Exercise task:
Print exactly those lines that run from the beginning of the data to the line bearing "return tuple((x/12.92 if", inclusive.

Recorded data:
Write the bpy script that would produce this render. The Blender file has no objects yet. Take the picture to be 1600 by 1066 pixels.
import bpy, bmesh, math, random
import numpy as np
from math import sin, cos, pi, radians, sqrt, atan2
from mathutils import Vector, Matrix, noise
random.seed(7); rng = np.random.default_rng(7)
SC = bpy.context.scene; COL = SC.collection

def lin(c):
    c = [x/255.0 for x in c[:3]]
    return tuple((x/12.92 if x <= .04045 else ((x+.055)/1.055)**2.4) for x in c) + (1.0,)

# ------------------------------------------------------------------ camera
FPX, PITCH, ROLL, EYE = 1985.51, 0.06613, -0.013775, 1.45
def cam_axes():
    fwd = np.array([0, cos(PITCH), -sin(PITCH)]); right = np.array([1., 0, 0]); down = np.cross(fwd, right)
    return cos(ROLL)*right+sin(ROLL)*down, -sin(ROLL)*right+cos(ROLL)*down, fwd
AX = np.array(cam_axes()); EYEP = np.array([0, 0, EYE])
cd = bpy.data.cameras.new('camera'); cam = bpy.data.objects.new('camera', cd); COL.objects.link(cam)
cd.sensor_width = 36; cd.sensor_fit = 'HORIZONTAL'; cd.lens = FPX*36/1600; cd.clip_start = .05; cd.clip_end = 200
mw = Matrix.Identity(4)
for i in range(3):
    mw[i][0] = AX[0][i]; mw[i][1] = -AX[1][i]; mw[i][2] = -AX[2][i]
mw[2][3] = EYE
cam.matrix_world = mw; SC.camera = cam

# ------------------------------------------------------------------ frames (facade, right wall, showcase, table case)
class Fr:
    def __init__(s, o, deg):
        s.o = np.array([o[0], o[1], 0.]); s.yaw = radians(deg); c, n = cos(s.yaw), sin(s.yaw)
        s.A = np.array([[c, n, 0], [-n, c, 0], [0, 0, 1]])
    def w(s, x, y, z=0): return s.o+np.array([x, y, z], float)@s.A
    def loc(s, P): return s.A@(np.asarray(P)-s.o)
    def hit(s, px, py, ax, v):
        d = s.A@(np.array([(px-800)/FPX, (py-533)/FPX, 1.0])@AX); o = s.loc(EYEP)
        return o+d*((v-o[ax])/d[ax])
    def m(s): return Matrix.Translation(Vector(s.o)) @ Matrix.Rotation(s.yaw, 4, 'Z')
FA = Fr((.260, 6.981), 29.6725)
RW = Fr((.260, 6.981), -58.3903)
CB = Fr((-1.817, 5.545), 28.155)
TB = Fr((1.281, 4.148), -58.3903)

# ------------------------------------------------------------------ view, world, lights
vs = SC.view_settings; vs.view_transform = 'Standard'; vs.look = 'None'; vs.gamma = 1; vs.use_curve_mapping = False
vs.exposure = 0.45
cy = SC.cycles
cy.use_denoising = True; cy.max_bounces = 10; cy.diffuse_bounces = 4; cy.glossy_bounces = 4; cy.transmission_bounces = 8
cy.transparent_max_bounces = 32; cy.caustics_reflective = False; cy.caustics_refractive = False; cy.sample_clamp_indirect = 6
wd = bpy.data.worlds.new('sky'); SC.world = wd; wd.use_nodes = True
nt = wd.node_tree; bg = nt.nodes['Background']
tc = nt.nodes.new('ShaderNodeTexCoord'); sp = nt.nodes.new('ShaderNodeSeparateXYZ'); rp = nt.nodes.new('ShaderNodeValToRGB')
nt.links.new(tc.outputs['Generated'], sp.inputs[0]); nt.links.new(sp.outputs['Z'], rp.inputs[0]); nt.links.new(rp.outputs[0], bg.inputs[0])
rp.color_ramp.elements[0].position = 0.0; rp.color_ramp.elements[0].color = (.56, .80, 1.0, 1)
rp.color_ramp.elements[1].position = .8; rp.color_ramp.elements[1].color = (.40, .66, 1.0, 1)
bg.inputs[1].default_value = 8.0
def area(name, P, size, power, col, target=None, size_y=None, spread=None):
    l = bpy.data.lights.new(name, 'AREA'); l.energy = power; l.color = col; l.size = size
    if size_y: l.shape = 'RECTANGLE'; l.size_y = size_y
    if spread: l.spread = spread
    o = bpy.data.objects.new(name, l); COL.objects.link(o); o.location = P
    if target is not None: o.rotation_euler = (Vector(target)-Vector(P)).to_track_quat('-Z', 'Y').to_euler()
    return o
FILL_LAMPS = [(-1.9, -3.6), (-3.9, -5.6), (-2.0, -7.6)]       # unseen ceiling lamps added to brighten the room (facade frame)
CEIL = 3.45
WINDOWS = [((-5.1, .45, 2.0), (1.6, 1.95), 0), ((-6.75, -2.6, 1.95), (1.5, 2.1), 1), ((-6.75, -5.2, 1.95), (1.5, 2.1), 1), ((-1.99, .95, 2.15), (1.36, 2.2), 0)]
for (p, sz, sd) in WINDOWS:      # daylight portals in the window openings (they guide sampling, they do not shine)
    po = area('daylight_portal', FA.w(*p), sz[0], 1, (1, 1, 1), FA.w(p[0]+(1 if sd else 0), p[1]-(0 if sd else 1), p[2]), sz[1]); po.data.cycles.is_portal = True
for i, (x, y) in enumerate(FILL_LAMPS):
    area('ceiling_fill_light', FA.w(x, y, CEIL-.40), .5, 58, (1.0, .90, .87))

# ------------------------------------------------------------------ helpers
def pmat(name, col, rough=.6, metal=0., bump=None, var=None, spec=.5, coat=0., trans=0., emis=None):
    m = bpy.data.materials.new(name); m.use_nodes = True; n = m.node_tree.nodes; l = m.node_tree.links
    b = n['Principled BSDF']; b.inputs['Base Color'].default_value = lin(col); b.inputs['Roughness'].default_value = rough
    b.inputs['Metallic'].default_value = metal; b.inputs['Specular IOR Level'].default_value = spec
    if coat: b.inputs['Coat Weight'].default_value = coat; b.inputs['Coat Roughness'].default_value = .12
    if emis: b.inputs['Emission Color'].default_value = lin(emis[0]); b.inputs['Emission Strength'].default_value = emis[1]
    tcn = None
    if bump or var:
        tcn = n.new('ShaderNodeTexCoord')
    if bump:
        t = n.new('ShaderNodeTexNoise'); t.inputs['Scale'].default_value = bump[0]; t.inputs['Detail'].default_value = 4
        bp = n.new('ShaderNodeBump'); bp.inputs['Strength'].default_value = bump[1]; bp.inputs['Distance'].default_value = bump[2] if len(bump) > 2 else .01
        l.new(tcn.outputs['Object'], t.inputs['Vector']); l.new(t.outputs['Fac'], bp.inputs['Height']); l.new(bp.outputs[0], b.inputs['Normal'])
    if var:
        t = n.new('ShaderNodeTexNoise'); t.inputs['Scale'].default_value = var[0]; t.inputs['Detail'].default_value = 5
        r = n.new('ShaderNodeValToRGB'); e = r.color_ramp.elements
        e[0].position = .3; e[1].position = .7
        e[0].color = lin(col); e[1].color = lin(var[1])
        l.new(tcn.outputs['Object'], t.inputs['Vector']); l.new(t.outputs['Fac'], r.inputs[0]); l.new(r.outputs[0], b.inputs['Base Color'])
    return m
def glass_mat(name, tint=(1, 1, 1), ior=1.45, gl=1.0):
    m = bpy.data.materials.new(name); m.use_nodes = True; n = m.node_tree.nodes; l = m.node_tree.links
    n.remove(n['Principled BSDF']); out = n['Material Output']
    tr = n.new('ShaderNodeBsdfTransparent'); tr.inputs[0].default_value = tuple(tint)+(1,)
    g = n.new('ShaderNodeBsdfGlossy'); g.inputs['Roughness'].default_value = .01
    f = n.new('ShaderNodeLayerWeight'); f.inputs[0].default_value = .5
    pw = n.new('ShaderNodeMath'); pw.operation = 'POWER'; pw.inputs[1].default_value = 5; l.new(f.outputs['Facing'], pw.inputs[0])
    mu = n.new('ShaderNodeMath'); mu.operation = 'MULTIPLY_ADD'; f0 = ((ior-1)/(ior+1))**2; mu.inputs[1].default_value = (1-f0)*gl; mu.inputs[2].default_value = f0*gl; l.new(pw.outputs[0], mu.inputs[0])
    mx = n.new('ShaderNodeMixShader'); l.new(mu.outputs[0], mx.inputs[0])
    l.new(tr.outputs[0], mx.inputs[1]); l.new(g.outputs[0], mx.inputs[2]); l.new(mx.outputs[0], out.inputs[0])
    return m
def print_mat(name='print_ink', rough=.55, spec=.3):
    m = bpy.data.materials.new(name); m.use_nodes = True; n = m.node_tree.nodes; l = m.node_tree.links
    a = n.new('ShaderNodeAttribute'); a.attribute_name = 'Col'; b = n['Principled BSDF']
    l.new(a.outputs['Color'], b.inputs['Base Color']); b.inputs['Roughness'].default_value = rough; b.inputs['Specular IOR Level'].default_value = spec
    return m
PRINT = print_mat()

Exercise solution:
Write the bpy script that would produce this render. The Blender file has no objects yet. Take the picture to be 1600 by 1066 pixels.
import bpy, bmesh, math, random
import numpy as np
from math import sin, cos, pi, radians, sqrt, atan2
from mathutils import Vector, Matrix, noise
random.seed(7); rng = np.random.default_rng(7)
SC = bpy.context.scene; COL = SC.collection

def lin(c):
    c = [x/255.0 for x in c[:3]]
    return tuple((x/12.92 if x <= .04045 else ((x+.055)/1.055)**2.4) for x in c) + (1.0,)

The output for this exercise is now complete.